Wiley’s passion to spread the gospel of open means he spends a lot of time traveling and meeting with interested parties. “He has a generosity and bigness of spirit,” says SPARC’s Joseph. “He’s completely accessible and available to anyone in the community who wants input.”
Allen says Wiley is the first person she calls to seek advice when rolling out a new initiative. “He’s an all around innovative thinker who is good at problem solving, knows what needs to happen to get from point A to B, can find leaders, and help with a goal.”
Trying to steer the giant ship of formal education toward a more effective, open and affordable model is a very long game, says Wiley. “I don’t know that I or any of my colleagues at BYU or Lumen will live long enough to see the full transformation we envision,” he says.
Yet, Wiley says it’s rewarding to see the ball move. He adds: “It’s humbling and fun to be part of something bigger than yourself, something that improve both students’ and faculty’s lives. It’s good work to do.”
In 2000, Wiley earned his PhD in instructional psychology and technology from Brigham Young University.

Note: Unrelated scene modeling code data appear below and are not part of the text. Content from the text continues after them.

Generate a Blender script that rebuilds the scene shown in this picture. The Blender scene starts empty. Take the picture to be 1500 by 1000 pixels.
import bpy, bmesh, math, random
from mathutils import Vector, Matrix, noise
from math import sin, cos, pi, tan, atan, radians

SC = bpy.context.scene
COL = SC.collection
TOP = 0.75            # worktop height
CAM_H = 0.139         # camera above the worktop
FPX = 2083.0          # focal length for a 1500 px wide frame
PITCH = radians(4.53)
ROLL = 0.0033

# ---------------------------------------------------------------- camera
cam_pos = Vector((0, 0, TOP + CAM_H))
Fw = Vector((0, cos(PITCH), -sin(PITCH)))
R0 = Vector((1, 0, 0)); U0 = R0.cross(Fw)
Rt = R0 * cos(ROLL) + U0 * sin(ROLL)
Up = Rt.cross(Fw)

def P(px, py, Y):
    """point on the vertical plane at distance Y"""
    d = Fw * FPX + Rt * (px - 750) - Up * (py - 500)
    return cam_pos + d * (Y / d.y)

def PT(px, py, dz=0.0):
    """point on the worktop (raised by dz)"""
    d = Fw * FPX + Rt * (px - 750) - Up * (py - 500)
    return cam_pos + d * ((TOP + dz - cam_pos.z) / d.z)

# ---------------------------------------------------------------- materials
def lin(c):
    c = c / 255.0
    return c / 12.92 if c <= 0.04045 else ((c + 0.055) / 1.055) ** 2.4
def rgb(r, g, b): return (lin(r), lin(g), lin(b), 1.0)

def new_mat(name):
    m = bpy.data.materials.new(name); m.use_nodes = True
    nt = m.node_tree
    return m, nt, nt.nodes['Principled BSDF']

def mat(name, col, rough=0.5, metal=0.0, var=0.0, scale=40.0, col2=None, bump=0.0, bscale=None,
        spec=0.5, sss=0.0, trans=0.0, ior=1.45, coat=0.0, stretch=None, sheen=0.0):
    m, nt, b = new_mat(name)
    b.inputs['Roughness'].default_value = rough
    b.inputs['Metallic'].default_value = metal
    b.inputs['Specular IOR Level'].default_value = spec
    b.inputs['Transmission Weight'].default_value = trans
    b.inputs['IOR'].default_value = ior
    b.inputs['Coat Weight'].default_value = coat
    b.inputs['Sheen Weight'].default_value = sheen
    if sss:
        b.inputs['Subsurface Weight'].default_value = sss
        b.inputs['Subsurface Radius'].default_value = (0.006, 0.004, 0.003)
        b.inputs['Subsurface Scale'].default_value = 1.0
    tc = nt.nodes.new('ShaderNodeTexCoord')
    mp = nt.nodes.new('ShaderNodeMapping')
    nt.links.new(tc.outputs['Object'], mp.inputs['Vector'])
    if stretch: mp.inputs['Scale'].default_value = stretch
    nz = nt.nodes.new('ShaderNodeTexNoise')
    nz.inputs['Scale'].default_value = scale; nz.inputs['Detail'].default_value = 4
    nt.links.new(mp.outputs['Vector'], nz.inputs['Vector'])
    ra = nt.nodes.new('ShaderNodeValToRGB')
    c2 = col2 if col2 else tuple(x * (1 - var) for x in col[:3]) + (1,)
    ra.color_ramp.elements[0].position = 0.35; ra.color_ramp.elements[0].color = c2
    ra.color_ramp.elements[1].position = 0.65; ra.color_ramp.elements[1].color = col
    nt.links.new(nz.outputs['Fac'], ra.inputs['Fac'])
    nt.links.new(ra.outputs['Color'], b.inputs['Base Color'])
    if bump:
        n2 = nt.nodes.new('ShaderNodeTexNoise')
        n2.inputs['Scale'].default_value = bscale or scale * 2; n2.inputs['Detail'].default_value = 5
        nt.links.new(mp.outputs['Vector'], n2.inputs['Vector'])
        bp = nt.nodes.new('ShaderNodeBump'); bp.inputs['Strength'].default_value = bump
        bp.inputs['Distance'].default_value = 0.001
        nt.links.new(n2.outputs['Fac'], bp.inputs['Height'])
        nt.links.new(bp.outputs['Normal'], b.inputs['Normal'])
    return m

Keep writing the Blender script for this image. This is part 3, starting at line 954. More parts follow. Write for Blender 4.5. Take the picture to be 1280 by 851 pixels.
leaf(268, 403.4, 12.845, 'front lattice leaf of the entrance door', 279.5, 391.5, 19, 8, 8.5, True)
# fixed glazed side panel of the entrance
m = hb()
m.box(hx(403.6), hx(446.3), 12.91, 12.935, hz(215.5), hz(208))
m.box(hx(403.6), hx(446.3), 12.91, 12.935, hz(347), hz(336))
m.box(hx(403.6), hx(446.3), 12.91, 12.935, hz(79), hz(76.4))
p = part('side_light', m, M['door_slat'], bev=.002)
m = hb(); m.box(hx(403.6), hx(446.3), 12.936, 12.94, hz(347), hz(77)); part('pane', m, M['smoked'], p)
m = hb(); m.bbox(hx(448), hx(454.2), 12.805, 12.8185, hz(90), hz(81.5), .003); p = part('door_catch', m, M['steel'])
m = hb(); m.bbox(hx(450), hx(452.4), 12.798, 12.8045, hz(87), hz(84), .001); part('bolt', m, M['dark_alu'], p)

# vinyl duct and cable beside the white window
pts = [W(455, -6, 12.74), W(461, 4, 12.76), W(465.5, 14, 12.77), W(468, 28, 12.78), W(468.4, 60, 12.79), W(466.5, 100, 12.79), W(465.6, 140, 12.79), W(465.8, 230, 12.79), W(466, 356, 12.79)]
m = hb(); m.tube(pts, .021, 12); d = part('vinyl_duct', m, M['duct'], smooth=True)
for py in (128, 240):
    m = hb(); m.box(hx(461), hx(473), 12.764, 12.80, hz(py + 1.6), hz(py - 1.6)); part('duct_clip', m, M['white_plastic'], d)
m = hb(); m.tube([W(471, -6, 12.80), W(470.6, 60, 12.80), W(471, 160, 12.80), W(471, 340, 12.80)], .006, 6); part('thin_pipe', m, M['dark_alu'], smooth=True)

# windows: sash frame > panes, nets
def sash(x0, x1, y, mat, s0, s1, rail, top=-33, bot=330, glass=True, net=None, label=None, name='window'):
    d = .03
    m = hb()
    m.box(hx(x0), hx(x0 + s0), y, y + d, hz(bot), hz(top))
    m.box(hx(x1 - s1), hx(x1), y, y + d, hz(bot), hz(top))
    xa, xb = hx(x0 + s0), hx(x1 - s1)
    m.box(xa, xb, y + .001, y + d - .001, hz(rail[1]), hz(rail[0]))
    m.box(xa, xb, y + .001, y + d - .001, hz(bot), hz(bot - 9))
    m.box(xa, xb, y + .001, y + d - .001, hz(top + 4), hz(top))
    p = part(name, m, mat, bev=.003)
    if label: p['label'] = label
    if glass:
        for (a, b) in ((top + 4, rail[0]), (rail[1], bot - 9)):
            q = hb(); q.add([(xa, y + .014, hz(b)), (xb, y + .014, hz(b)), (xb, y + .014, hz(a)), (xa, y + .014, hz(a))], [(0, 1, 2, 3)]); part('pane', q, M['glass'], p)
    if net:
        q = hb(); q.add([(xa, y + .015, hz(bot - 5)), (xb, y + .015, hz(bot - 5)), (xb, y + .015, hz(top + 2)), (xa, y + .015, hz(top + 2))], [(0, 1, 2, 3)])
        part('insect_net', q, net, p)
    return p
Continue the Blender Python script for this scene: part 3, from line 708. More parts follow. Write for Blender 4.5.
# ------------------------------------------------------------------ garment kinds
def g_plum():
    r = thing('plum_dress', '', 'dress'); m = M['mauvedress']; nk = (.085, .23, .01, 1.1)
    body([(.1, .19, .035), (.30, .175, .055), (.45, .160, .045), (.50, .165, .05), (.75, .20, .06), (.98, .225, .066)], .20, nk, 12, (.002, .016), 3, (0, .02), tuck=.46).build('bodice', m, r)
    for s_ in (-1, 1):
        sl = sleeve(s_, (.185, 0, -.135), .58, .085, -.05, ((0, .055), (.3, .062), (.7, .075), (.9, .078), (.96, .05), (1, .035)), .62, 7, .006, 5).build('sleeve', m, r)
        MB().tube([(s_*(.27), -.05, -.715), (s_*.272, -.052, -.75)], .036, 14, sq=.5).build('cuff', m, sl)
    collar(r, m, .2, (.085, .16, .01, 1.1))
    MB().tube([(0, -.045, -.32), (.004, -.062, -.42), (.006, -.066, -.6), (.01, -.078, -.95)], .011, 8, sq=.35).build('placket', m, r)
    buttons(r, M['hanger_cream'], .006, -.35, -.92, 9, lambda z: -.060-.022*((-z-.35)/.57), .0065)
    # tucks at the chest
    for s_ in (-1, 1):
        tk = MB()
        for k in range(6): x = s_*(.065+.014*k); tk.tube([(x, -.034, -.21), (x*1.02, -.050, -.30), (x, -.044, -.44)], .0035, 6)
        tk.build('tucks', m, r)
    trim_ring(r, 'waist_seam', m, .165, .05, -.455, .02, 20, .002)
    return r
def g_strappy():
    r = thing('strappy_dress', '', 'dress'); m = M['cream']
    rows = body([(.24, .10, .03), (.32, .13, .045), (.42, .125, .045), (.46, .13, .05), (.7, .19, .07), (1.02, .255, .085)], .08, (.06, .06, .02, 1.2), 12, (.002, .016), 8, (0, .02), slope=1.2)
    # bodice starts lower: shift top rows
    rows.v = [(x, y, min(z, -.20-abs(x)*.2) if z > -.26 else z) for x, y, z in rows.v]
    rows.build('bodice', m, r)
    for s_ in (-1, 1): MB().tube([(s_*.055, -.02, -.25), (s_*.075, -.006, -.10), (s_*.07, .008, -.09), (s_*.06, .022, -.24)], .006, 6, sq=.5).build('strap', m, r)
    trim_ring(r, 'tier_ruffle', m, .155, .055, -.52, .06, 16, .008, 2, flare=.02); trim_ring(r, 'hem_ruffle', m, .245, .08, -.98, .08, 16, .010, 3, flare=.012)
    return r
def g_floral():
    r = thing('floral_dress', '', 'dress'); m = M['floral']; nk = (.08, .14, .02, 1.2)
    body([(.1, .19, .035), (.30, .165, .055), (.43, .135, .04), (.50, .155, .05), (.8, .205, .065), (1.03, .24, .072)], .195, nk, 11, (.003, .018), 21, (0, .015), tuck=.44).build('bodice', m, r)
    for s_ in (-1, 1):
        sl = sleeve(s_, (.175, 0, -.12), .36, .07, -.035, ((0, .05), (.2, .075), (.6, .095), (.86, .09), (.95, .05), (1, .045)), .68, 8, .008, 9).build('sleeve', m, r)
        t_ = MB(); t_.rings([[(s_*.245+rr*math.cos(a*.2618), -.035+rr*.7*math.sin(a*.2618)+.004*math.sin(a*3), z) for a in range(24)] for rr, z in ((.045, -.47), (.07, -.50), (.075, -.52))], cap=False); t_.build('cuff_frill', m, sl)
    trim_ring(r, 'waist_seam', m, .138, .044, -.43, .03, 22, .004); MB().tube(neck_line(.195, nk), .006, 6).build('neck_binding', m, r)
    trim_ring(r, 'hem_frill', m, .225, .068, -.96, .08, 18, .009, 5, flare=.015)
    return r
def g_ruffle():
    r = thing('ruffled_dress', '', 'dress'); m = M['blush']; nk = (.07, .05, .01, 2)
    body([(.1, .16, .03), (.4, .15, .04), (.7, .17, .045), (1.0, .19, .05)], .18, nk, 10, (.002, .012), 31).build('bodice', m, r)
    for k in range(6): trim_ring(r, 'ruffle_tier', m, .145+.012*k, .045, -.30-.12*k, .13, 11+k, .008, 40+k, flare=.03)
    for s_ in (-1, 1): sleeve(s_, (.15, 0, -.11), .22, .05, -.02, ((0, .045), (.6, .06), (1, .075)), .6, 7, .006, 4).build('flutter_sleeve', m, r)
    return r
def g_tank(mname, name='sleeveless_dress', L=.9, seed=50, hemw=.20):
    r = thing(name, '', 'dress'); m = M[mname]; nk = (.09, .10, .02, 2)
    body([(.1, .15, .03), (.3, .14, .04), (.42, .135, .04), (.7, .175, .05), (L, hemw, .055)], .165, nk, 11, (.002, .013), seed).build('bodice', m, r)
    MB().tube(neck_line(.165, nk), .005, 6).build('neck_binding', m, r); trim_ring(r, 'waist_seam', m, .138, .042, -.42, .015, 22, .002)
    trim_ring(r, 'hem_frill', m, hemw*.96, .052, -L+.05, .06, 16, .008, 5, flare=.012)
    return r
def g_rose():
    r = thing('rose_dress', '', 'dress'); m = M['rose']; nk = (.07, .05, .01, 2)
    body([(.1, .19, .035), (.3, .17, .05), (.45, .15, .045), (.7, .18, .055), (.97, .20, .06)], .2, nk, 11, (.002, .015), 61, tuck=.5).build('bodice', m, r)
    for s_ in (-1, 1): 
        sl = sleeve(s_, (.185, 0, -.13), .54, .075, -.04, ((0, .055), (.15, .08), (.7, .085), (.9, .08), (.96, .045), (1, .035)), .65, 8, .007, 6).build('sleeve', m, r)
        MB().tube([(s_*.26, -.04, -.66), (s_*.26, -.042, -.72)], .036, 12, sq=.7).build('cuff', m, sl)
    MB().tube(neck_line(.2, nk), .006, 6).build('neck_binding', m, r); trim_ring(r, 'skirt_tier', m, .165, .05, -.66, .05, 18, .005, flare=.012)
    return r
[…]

When Wiley co-founded Lumen with Kim Thanos, he stepped down from the full-time position and now is an adjunct, occasionally teaching classes and leading the Open Education Group at BYU. Among his other endeavors, Wiley founded the Open High School of Utah (now known as Mountain Heights Academy), which is a virtual charter school using OER across its curriculum serving grades 7-12 with over 500 students. He also helped launch the ed tech company, Degreed, and was named one of the 100 Most Creative People in Business by Fast Company in 2009.
Wiley has received a National Science Foundation CAREER grant and been appointed as a Nonresident Fellow in the Center for Internet and Society at Stanford Law School, a Peery Social Entrepreneurship Research Fellow in the BYU Marriott School of Business, and a Shuttleworth Fellow.
Wiley travels regularly to Lumen’s headquarters in Portland, but lives in Utah with his wife and five children. He is a member of the Church of Jesus Christ of Latter Day Saints and serves as the lay pastor of a congregation of 200 students at BYU.